» **Exercise task**:
Whenever a line contains the string "Blender", copy it out of the entries.

» **Extracted material**:

== == ==

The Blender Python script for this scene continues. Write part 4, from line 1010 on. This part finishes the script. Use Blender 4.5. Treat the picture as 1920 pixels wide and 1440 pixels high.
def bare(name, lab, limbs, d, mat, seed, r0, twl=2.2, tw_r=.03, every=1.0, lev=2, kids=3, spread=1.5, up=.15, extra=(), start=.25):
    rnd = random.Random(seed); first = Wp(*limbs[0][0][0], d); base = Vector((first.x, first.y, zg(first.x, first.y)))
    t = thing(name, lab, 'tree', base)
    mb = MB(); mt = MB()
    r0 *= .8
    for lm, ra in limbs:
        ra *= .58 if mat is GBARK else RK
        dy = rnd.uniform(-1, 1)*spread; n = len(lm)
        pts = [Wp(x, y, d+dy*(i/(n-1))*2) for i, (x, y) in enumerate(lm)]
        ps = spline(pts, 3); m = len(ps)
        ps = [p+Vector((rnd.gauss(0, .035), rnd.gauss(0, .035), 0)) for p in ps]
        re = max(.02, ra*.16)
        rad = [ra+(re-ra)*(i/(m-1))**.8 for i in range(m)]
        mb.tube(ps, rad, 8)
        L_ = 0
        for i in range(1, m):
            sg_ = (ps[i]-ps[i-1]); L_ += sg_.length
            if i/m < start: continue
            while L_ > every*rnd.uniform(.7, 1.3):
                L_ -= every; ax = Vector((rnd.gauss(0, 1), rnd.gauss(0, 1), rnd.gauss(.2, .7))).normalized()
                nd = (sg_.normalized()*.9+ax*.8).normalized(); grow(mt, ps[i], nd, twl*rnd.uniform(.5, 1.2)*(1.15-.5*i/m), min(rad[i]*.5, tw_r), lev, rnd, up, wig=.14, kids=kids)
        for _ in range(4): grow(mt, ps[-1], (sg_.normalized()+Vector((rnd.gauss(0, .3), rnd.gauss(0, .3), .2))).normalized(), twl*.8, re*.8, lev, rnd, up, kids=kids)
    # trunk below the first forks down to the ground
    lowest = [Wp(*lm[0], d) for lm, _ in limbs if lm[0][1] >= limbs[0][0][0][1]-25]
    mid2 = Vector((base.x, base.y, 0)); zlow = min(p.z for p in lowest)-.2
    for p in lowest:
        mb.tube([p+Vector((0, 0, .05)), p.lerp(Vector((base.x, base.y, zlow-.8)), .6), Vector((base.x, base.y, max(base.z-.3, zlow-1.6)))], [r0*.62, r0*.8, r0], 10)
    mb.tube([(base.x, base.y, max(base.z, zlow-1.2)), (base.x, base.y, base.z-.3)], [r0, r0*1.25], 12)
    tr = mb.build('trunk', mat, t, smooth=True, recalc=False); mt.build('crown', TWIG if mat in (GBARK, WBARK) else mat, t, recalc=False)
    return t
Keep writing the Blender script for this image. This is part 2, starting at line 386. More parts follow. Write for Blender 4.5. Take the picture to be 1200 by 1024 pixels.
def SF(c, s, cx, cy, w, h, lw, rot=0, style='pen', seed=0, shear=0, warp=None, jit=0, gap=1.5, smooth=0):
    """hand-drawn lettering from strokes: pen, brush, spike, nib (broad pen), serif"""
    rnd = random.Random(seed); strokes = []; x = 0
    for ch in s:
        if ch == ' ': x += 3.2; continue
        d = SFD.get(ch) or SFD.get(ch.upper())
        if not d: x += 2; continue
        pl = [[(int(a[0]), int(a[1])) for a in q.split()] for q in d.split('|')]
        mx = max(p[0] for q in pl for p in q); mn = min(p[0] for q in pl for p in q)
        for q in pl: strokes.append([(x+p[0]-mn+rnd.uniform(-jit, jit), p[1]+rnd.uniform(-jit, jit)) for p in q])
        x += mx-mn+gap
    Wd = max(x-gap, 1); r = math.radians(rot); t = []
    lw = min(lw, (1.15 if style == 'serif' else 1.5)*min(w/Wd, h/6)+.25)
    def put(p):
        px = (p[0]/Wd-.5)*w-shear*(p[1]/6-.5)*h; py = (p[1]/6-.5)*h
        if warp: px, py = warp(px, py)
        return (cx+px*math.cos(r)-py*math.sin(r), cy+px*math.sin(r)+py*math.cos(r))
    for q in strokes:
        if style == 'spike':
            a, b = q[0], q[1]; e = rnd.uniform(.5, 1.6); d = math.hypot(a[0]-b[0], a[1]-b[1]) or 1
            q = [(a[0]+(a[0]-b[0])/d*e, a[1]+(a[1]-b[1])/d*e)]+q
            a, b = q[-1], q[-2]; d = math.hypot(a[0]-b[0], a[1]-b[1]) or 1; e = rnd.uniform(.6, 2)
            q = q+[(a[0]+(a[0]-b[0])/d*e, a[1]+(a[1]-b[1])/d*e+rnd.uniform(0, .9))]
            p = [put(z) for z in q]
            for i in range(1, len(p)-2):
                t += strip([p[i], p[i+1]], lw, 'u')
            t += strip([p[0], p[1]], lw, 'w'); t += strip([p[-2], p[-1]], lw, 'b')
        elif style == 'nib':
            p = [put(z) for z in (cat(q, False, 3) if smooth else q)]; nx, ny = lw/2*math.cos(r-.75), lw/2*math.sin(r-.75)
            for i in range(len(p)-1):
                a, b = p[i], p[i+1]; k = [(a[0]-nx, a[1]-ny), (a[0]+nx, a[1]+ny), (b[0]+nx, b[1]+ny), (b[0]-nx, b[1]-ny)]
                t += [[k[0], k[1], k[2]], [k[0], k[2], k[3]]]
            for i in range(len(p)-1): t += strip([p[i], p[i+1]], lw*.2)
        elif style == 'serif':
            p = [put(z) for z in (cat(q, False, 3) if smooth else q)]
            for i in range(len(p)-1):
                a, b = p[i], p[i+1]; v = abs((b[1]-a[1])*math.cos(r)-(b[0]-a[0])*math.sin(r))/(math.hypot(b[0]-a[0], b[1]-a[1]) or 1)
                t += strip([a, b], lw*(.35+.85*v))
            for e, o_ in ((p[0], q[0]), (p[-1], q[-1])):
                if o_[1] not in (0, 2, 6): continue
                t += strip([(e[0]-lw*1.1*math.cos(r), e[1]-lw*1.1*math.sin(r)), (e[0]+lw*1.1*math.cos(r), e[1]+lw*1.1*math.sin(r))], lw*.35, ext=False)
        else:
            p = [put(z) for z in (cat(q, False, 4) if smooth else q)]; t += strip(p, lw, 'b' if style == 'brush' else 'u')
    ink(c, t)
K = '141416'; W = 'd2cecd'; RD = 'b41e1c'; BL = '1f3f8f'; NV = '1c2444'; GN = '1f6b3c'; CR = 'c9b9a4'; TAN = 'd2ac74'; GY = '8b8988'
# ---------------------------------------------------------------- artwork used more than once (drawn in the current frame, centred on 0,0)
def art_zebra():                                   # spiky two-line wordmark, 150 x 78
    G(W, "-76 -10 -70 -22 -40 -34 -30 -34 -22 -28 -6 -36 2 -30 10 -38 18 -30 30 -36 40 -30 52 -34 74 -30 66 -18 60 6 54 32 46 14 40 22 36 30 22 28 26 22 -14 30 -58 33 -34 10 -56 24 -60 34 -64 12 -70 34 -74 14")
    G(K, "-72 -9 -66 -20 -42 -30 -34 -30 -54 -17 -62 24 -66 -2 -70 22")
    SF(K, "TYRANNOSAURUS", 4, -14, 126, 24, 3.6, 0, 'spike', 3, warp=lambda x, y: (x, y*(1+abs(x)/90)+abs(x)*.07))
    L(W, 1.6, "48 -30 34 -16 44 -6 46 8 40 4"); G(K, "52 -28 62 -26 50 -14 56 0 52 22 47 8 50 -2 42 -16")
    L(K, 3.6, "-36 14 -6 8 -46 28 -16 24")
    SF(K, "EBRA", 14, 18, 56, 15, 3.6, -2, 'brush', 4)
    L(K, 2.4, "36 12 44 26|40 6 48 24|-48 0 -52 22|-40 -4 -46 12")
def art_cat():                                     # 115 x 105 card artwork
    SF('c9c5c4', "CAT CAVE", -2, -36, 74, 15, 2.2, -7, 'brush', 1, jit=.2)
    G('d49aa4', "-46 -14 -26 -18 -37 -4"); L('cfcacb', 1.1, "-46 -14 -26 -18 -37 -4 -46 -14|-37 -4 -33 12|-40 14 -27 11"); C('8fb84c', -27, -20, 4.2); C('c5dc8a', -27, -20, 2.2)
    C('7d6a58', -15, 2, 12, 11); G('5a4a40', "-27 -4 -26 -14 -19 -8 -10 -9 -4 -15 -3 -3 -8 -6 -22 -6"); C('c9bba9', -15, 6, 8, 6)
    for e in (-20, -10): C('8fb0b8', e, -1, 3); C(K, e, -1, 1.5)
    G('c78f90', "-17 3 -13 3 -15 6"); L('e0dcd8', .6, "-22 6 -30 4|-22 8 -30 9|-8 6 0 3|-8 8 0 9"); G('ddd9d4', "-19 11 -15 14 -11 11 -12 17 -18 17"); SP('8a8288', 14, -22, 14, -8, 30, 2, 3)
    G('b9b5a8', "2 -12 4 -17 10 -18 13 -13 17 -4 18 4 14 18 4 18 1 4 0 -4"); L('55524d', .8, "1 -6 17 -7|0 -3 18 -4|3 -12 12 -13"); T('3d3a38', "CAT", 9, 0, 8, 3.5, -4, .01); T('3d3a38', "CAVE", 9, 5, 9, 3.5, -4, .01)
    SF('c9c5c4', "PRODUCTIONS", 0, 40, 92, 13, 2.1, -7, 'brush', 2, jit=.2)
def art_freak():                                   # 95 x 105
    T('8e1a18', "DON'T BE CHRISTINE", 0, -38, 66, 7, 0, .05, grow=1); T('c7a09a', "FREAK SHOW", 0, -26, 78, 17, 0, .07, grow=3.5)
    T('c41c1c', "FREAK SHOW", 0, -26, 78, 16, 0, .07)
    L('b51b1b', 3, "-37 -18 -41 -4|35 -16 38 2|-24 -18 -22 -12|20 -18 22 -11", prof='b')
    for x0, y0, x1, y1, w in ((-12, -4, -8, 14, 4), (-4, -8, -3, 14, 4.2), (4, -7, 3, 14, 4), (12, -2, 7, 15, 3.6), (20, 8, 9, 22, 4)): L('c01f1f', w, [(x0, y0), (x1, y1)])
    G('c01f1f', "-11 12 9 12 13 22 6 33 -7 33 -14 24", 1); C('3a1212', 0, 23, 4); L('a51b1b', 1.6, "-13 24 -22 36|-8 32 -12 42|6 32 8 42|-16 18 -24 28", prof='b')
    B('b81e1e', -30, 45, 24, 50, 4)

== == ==

» **Result below**:
The Blender Python script for this scene continues. Write part 4, from line 1010 on. This part finishes the script. Use Blender 4.5. Treat the picture as 1920 pixels wide and 1440 pixels high.
Keep writing the Blender script for this image. This is part 2, starting at line 386. More parts follow. Write for Blender 4.5. Take the picture to be 1200 by 1024 pixels.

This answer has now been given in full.